A South Indian Digest of Commentaries on the Nyāyasūtra—the Nyāyasūtravivaraṇa Attributed to ‘Gambhīravaṃśaja:’ Critical Edition and Text Critical Study of the First Chapter

27.10.2020

Oliver Frey

  • Supervisor: Karin Preisendanz

The purpose of this PhD project was to gain new insights into the Nyāyasūtravivaraṇa attributed to Gambhīravaṃśaja—its originality, age and position within the history of Nyāya literature and thought. The first step was to collect and document all available information about the work and obtain copies of the existing text versions in manuscript form. In a second step, the texts of the first chapter were collated and compared. Although the relationship between the text versions became soon obvious, the data was examined and evaluated in various ways in order to better understand how text-critical data may be processed towards most accurate results. Next, the text was compared with other commentaries on the Nyāyasūtra to find parallels. Finally, it was critically edited taking into account all information gathered during the investigation. To ensure transparency and comprehensibility of the procedure, the documentation of the text-critical data and the reconstruction of the archetypal text were strictly separated.

The detailed investigations confirmed what other scholars had previously suggested, namely that the Nyāyasūtravivaraṇa is predominantly a digest of passages taken from Vātsyāyana’s Nyāyabhāṣya and Uddyotakāra’s Nyāyavārttika.

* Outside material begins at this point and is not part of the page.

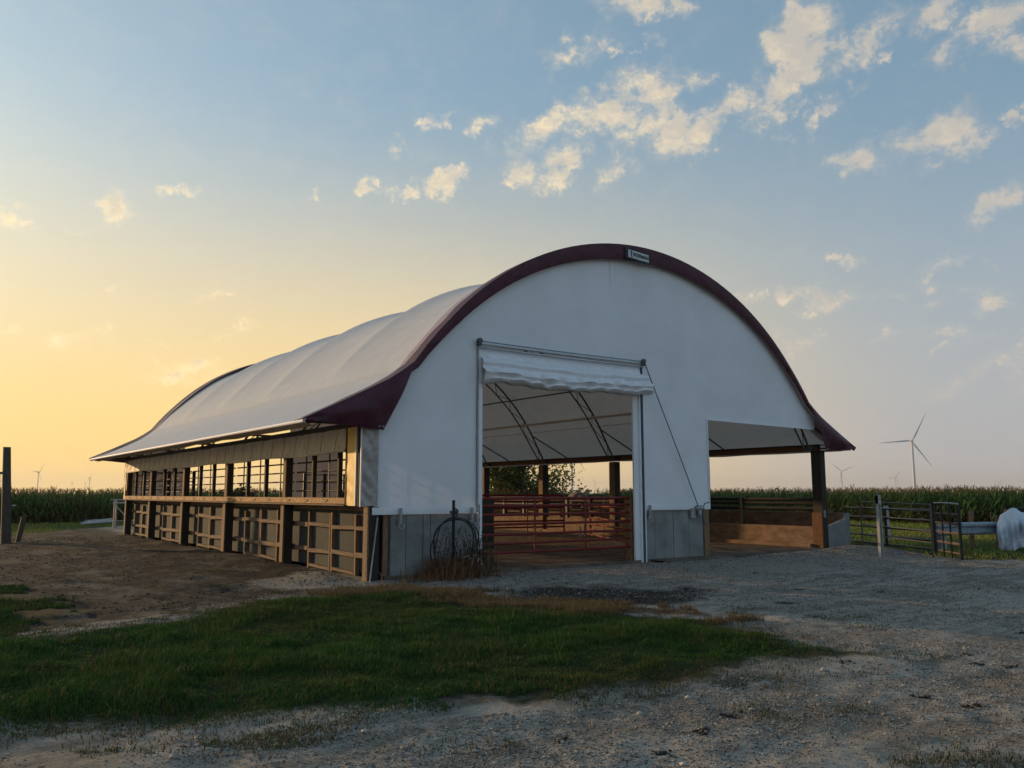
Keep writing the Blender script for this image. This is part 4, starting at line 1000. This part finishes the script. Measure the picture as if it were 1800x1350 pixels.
q = sample('patch', 42000, pad=.3); n = len(q); keep = fbm(q[:, 0], q[:, 1], 1.1, 3, 81) > -.14; q = q[keep]; n = len(q)
o = blades('thin_grass', np.stack([q[:, 0], q[:, 1], hgt(q[:, 0], q[:, 1])-.004], 1), .05*rng.uniform(.5, 1.3, n), rng.uniform(.005, .010, n), gcol(q, n, dry=(.045, .075, .02)), seed=3)
tag(o, 'thin grass growing over the trampled dirt at left', 'grass', kind='stuff')
q = sample('dry', 20000, pad=.12); n = len(q); t = rng.random((n, 1))
o = blades('dry_grass', np.stack([q[:, 0], q[:, 1], hgt(q[:, 0], q[:, 1])-.004], 1), .085*rng.uniform(.4, 1.3, n), rng.uniform(.004, .008, n), np.array((.20, .13, .07))*t+np.array((.07, .065, .025))*(1-t), lean=.8, seed=4)
tag(o, 'dry brown grass fringe between the lawn and the gravel', 'grass', kind='stuff')
q = np.vstack([sample('farL', 42000), sample('farR', 62000)]); n = len(q); t = np.clip(.5+fbm(q[:, 0], q[:, 1], .35, 3, 66)+rng.normal(0, .2, n), 0, 1)[:, None]
o = blades('meadow_grass', np.stack([q[:, 0], q[:, 1], hgt(q[:, 0], q[:, 1])-.01], 1), .10*rng.uniform(.5, 1.3, n), rng.uniform(.015, .03, n), np.array((.13, .22, .03))*(1-t)+np.array((.28, .29, .055))*t, lean=.6, seed=5)
tag(o, 'bright short grass strips between the yard and the corn', 'grass', kind='stuff')
q = np.vstack([rng.normal(0, 1, (2600, 2))*np.array([1.1, 1.3])+np.array([9.4, 6.4]), rng.uniform([2.5, .8], [11.8, 15], (2600, 2))]); q = q[(q[:, 0] > .6) & (q[:, 0] < 11.9) & (q[:, 1] > .3)]; n = len(q)
o = blades('straw_bedding', np.stack([q[:, 0], q[:, 1], np.full(n, .004)], 1), rng.uniform(.02, .06, n), rng.uniform(.006, .012, n), np.array((.30, .22, .10))*rng.uniform(.5, 1.2, (n, 1)), lean=3.0, seed=9)
tag(o, 'loose straw scattered over the barn floor inside the gates', 'straw', kind='stuff')
# stray tufts on dirt and drive
tc_ = np.array([[3.45,-5.23],[2.59,-5.27],[2.8,-6.21],[2.2,-5.5],[-1.18,-8.39],[-1.26,-8.63],[-1.1,-9.81],[-1.23,-9.66],[-1.0,-9.95],[-0.9,-9.7],[-0.7,-8.76],[-1.45,-9.62],[2.6,-6.9],[3.3,-6.4],[-2.2,.6],[-1.6,-.5],[-3.0,3.2],[-2.8,1.0],[-1.4,3.1],[-.6,-.6],[.3,-.7]])
I = rng.integers(0, len(tc_), 5000); q = tc_[I]+rng.normal(0, 1, (5000, 2))*(.07+.10*rng.random((len(tc_), 1)))[I]; n = len(q); t = rng.random((n, 1))
o = blades('stray_grass', np.stack([q[:, 0], q[:, 1], hgt(q[:, 0], q[:, 1])-.004], 1), .034*rng.uniform(.3, 1.3, n), rng.uniform(.004, .008, n), np.array((.045, .06, .018))*(1-t)+np.array((.13, .10, .05))*t, lean=.9, seed=6)
tag(o, 'stray grass tufts on the bare dirt and gravel drive', 'grass', kind='stuff')

# weed clump round the T post
def weeds():
    V = Var(); random.seed(5)
    for k in range(1300):                       # rust-brown grass at the foot
        x = random.gauss(1.33, .36); y = -.42+random.gauss(0, .16); z = gz(x, y); a = random.uniform(0, 6.28); h_ = random.uniform(.10, .46)*(1 if abs(x-1.3) < .4 else .6); l = h_*random.uniform(.3, 1.5)
        c = random.choice([(.32, .15, .085), (.26, .13, .075), (.38, .24, .14), (.12, .09, .05)])
        V.add(ribbon([(x, y, z-.02), (x+math.cos(a)*l*.4, y+math.sin(a)*l*.4, z+h_*.7), (x+math.cos(a)*l, y+math.sin(a)*l, z+h_*random.uniform(.7, 1.0))], [.012, .009, .002]), c)
    for k in range(52):                        # dead branching stalks with leaves
        x = random.choice([random.uniform(.95, 1.75), random.uniform(1.6, 2.15)]); y = -.45+random.gauss(0, .12); z = gz(x, y); h_ = random.uniform(.45, .85)*(1 if x < 1.95 else .7); lx, ly = random.gauss(0, .10), random.gauss(0, .06)
        p = lambda t: (x+lx*t*t*1.4, y+ly*t, z+h_*t)
        c = random.choice([(.08, .065, .05), (.11, .08, .055), (.14, .09, .055)])
        V.add(ribbon([p(0), p(.33), p(.66), p(1)], [.014, .010, .008, .004], (0, 1, 0)), c); V.add(ribbon([p(0), p(.5), p(1)], [.012, .008, .003], (1, 0, 0)), c)
        for j in range(16):
            t = random.uniform(.3, 1); q = Vector(p(t)); a = random.uniform(0, 6.28); L = random.uniform(.03, .11)*(1.3-t*.6); e = q+Vector((math.cos(a)*L, math.sin(a)*L, random.uniform(-.03, .07)))
            V.add(ribbon([q, (q+e)/2+Vector((0, 0, .01)), e], [.004, .022, .003]), random.choice([(.10, .08, .05), (.16, .10, .06), (.07, .08, .035)]))
    for (x0, z0, x1, z1) in ((1.52, .0, 1.62, .33), (1.62, .33, 1.86, .02), (1.40, .28, 1.55, .25)):   # pale bent straps
        V.add(ribbon([(x0, -.62, z0), ((x0+x1)/2, -.64, (z0+z1)/2+.05), (x1, -.62, z1)], [.02, .03, .02], (0, 1, 0)), (.34, .25, .17))
    v, f, c = V.arr(); o = np_mesh('weed_clump', v, f, LEAF, c); tag(o, 'rusty dry weeds and dead stalks round the post with the coil', 'weeds', kind='stuff')
weeds()
# steel post with the coil of pipe
tp = empty('steel_post', (1.40, -.30, -.1)); tag(tp, 'black steel fence post standing in dry weeds before the white wall', 'post')
child(MB().box((1.385, -.33, -.3), (1.42, -.295, 1.20)), 'shaft', M['black'], tp)
child(MB().box((1.35, -.325, .97), (1.46, -.28, 1.03)).tube([(1.44, -.34, .93), (1.46, -.36, 1.03), (1.40, -.37, 1.06)], .016, 6), 'insulator_clip', M['darksteel'], tp)
co_ = MB()
for k, (cx_, rx, rz_, yy) in enumerate(((1.40, .45, .44, -.37), (1.37, .40, .46, -.40), (1.43, .47, .45, -.35))):
    co_.tube([(cx_+rx*math.sin(a)*(1+.08*math.sin(a*2+k)), yy+.03*math.cos(a*3+k), .92-.02*k-rz_+rz_*math.cos(a)*(1.0 if math.cos(a) > 0 else 1.1)) for a in np.linspace(0, 2*math.pi, 40)[:-1]], .010, 6, closed=True)
tag(co_.build('pipe_coil', M['rubber'], smooth=True), 'coil of thin black pipe hung on the steel post', 'pipe coil')
st_ = MB(); st_.tube([(1.78, -.55, -.15), (1.77, -.52, .6), (1.79, -.5, 1.13)], [.012, .009, .005], 5)
for z in (.5, .7, .85, .95, 1.02, 1.08): st_.tube([(1.775, -.51, z), (1.775+.05*math.sin(z*40), -.52, z+.06)], [.008, .002], 4)
tag(st_.build('dead_stalk', M['bark']), 'tall dead seed stalk rising past the white cloth near the door', 'stalk')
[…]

As an important result of the project it could be shown that its six textual witnesses can be divided into two lines of transmission: one comprising T, C and C’s apograph CP, the other M and its descendants MP and ME. T contains the most complete version of the text, and the ancestor of T and C very likely its most archetypal version. M, on the other hand, seems to be the copy of a slightly revised version. Although the Nyāyasūtravivaraṇa does not contain any new ideas or concepts, it documents what one particular scholar at the beginning of the second millennium regarded to be the core teachings of Prācīnanyāya as derived from the Nyāyasūtra.